Cette prudence se retrouve dans le sentiment de préparation. Seules 52 % des PME françaises se disent prêtes ou bien préparées à la transition numérique, contre 60 % sur l’ensemble du continent. À l’inverse, 48 % reconnaissent manquer de préparation, dont 17 % se déclarent totalement à la traîne — un chiffre deux fois supérieur à celui de l’Allemagne.

Des gains de productivité réels mais encore limités

Malgré ces freins, la numérisation produit des bénéfices tangibles. Selon l’étude, la moitié des PME européennes estiment gagner au moins dix heures de travail par semaine grâce à l’automatisation.
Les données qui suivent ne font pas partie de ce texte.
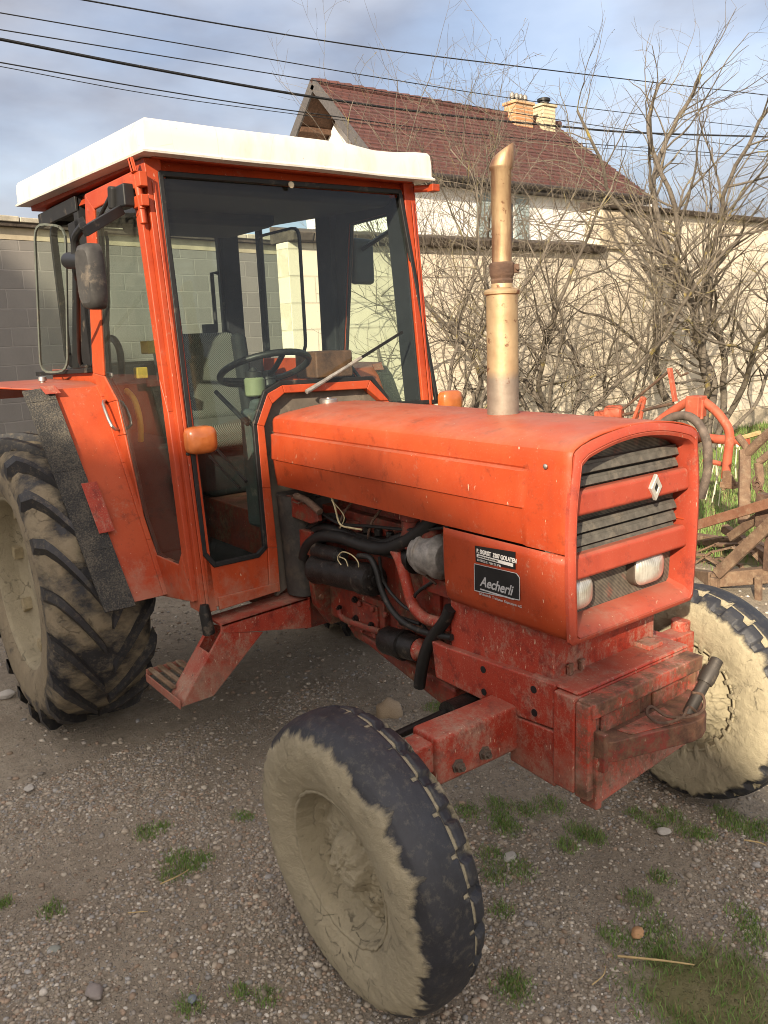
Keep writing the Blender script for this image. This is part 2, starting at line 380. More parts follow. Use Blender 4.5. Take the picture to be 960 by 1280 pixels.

Pour 12 % d’entre elles, ce gain dépasse vingt heures, soit l’équivalent d’une demi-semaine libérée pour se concentrer sur des missions à plus forte valeur ajoutée.

Les entreprises françaises ne sont pas en reste : 49 % constatent déjà de tels gains, mais leur marge de progression reste importante. Ce réservoir d’efficacité encore sous-exploité témoigne du potentiel d’une numérisation mieux structurée et davantage alignée avec la stratégie globale de l’entreprise.

Sécurité et compétences, les deux grands freins au virage numérique

Pourquoi un tel retard dans la mise en œuvre ? L’étude met en avant trois obstacles majeurs : la sécurité, le manque de compétences et la complexité réglementaire. Un dirigeant européen sur trois (33 %) cite la cybersécurité comme principal frein à la numérisation, un chiffre qui grimpe à 38 % en France et en Allemagne. À l’inverse, l’Espagne semble moins inhibée par ces risques (28 %), traduisant une culture du risque plus assumée.

Le déficit de formation pèse également lourd. Près de 30 % des décideurs estiment ne pas disposer des compétences internes nécessaires pour piloter leur transformation digitale. Quant aux contraintes réglementaires, elles freinent une entreprise sur quatre, notamment dans les secteurs soumis à de fortes obligations de conformité.

Consolider les bases avant de rêver d’intelligence artificielle

Pour Qonto, l’enseignement principal de cette enquête est clair : les PME européennes doivent cesser de mettre la charrue de l’IA avant les bœufs du numérique. Autrement dit, avant de miser sur des technologies avancées, il leur faut renforcer leurs fondations opérationnelles — comptabilité, gestion documentaire, outils collaboratifs et cybersécurité.

La transformation numérique ne se résume pas à l’adoption de logiciels innovants. Elle suppose une vision à long terme, des investissements ciblés et une montée en compétences progressive. Sans cela, les PME risquent de rester dans un entre-deux fragile : connectées, mais pas stratégiques ; innovantes, mais vulnérables.

Dans une Europe où la compétitivité repose de plus en plus sur la maîtrise du digital, l’enjeu dépasse la simple modernisation. Il s’agit désormais, pour les PME, de faire du numérique non pas un gadget, mais un véritable moteur de croissance et de résilience.